Still, in another sign
of campus unionizing’s vitality, postdocs at the University of Washington in
Seattle voted in May to form the nation’s sixth union of postdocs. It, like all
other universities with postdoctoral unions, is public.
Too good a buy
Unionization opponents
have long argued, in Coatsworth’s words, that “the relationship of graduate
students to the faculty that instruct them must not be reduced to ordinary
terms of employment.” (The available research on unions does not find damage to
that relationship, but rather improvement.) It’s a deep and bitter irony that
decades after abandoning the central element of the relationship that for
generations defined the guild-style academic “union card”—the strongly felt
responsibility of established guild members to help their apprentices establish
careers of their own within the guild—universities are claiming part of that
history in order to deny student assistants the right to the newer-style union
card that would allow them to band together and try to improve their generally
penurious circumstances.
The two union cards
represent different kinds of unions and highlight the major shift in graduate
students’ status that has taken place over a number of decades. Academia of
yesteryear fashioned itself as a craft or trade union, like the historic craft
guilds of Europe, protecting the interests and incomes of highly skilled
workers by controlling access to occupations. Such unions provide entrance only
to people meeting approved standards, generally through apprenticeships,
qualifying tests, and other proofs of mastery. Skilled craftspeople such as
plumbers and electricians are modern examples of this type of union. The kind
of help that student assistants want now, on the other hand, is in the model of
industrial unions, which seek to unite the employees in a given workplace to
use their collective leverage to bargain for improved wages and working
conditions. In other words, graduate students have gone from protégés slated to
join their professors as colleagues in the ranks of the academic guild to
low-paid staffers carrying out tasks for their employers’ benefit with little
realistic chance of ever becoming professors.
Universities have
created this situation, according to a study published in January by the
Economic Policy Institute, in part by “increasingly rel[ying] on graduate
teaching assistants and contingent faculty, with the growth in graduate
assistant positions and non-tenure-track positions outpacing the increase in
tenured and tenure-track positions between Fall 2005 and Fall 2015.” Assistants
and adjuncts, of course, cost much less than tenure-track faculty, and their
low-paid work in classrooms and laboratories permits universities to function
with fewer full-fledged professors.
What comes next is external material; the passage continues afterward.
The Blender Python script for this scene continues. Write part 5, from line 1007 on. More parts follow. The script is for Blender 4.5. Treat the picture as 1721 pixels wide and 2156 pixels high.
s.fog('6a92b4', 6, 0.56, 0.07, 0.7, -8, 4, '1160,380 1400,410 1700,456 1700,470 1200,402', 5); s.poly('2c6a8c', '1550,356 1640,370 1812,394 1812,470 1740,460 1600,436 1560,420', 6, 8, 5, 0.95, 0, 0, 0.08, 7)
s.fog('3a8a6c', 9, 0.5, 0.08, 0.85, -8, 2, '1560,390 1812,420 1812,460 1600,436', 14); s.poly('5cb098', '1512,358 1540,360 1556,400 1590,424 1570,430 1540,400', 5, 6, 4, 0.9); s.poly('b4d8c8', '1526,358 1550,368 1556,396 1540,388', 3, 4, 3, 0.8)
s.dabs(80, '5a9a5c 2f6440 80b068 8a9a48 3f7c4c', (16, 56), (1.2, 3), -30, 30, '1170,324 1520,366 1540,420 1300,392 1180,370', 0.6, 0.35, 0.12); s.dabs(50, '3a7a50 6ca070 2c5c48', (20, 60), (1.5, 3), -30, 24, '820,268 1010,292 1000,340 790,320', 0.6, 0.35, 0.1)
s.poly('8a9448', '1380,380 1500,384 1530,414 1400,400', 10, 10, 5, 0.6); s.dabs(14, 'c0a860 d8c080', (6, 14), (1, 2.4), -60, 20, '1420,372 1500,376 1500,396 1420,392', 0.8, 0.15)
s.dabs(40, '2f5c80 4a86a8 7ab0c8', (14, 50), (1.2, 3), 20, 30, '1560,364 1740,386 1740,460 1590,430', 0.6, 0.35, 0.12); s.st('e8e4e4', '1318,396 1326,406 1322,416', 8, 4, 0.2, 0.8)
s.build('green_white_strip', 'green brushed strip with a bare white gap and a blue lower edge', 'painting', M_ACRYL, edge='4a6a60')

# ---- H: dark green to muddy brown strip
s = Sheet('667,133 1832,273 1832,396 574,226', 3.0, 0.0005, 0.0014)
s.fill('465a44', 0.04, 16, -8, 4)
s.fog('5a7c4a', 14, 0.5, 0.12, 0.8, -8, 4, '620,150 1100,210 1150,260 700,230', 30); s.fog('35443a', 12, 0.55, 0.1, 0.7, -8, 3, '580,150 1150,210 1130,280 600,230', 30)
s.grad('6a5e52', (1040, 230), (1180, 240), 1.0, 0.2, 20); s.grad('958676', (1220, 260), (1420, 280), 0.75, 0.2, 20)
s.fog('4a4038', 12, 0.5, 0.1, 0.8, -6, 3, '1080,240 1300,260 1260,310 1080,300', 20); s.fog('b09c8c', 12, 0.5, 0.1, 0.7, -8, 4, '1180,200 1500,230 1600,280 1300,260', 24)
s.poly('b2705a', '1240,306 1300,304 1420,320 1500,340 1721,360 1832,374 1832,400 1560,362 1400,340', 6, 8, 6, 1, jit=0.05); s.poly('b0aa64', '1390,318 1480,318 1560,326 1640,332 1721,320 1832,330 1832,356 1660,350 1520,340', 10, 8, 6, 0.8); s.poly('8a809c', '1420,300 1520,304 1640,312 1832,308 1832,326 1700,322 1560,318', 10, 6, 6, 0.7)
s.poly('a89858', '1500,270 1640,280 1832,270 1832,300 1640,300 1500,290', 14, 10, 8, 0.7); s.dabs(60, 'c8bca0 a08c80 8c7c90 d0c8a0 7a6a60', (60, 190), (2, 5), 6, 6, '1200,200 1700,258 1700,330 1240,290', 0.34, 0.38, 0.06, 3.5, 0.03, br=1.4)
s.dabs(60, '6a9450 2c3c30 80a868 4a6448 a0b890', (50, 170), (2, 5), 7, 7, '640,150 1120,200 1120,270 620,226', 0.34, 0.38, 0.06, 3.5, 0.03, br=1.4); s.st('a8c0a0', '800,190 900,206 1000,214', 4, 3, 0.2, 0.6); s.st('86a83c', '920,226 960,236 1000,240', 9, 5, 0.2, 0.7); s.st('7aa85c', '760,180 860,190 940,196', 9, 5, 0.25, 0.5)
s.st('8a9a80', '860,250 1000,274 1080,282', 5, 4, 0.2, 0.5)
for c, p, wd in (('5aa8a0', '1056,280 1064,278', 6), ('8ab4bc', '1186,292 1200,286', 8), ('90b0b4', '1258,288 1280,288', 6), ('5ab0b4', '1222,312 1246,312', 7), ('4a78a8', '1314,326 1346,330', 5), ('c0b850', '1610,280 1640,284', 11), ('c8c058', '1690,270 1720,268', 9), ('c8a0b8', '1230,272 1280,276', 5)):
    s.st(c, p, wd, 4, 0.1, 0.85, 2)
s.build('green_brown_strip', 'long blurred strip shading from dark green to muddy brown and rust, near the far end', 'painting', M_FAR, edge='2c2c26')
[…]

Indeed, “the same dynamics that have made
graduate students such a good buy while they are in school have made them
increasingly unemployable after they complete their degrees,” noted Lafer in a
2003 essay that is perhaps even more relevant today. “The wholesale substitution
of casual teachers for tenure-track positions has marked the decimation of the
academic job market.” In 2015, there were 370,710 graduate student employees
but only 134,153 tenure-track faculty members, the former number having risen
16.7% and the latter having fallen 1.3% in the preceding decade, the Economic
Policy Institute study reports.
Given the facts of
university economics and the current academic job market, the old system
appears gone forever. Many faculty members are humane, well-meaning people who
had no part in creating the current situation, but it does not change that
fact. Minimal decency would therefore seem to require that universities
acknowledge this reality and recognize their graduate employees’ right to join
together and try to improve their resulting, unenviable lot.